Un prezzo del gas decuplicato stravolge tutte le attese degli operatori economici e spinge in cielo l’inflazione, perché solo l’energia – oltre al lavoro umano – entra nella formazione del prezzo di qualsiasi merce. Dunque ogni aumento di prezzo dell’energia si traduce in un aumento di qualsiasi altro prezzo.
Ma i 250 dollari toccati ieri non sono neanche il massimo possibile. Le (ironiche) previsioni di Gazprom parlano di rincari pari ad un altro 60% per questo inverno, toccando i 370 dollari al megawattora.
Tutti i paesi europei stanno cercando di immagazzinare più gas possibile, preparando anche piani di razionamento, proprio mentre le forniture russe diminuiscono sia per colpa delle sanzioni sia per scelta di ritorsione da parte di Mosca (esemplare il caso della turbina tedesca in riparazione in Canada che ancora non è tornata disponibile per Gazprom, che giustifica così altre riduzioni di export).
Ma aiuta a capire la gravità della situazione anche la notizia per cui la Gran Bretagna, dopo anni, ha ripreso a comprare GNL dall’Australia! Un articolo di Bloomberg – autorevole agenzia di informazione statunitense – ne parla come un “segnale di disperazione”, anche perché il consumo energetico del trasporto dagli antipodi equivale, grosso modo, al carico della nave.

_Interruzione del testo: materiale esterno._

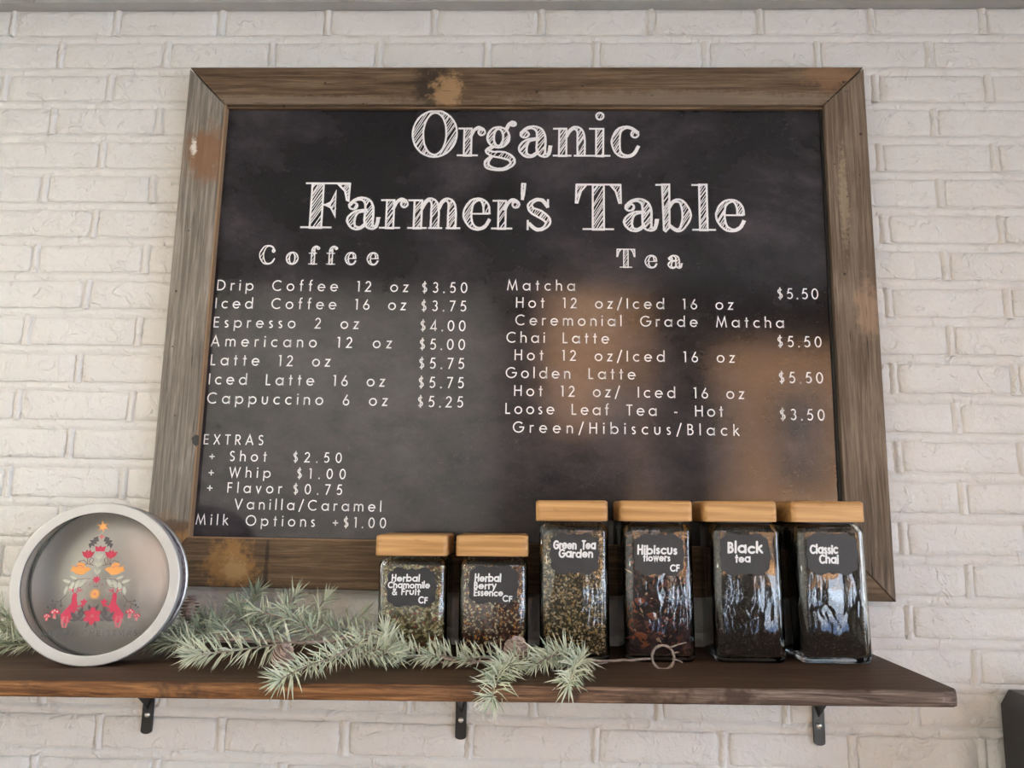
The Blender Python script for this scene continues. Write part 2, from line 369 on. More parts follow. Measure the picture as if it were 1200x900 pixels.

Altre notizie concorrono a chiarire che l’economia occidentale, e soprattutto quella europea, non è in grado di reggere a lungo una situazione del genere. Si moltiplicano gli “escamotage” legali per aggirare le sanzioni e operare direttamente in Russia.
JP Morgan e Bank of America, ad esempio, tornano a negoziare i titoli di stato della Federazione russa. Ufficialmente con l’autorizzazione dell’amministrazione Biden, in quanto si tratterebbe soltanto di intermediare la vendita di titoli che sono rimasti “intrappolati” dalle sanzioni nelle casse di investitori internazionali, anche statunitensi.
Ma anche l’Italia, da parte sua, ha quadruplicato gli acquisti di petrolio russo a sole tre settimane dall’inizio dell’embargo deciso da Nato e Unione Europea.
C’è da ricordare, infatti, che in pratica nessun paese esterno al “patto euroatlantico” ha rispettato le sanzioni decise unilateralmente (l’unico soggetto legittimato resta l’Onu, dove ovviamente la Russia ha il potere di veto e il sostegno più o meno esplicito del resto del mondo).
Al dunque resta il fatto che il peso più grande della crisi energetica si scaricherà sull’Europa. Se non si interviene per cambiare radicalmente l’approccio verso la guerra in corso, facendo di tutto per fermarla, invece di continuare ad inviare armi che poi finiscono chissà dove.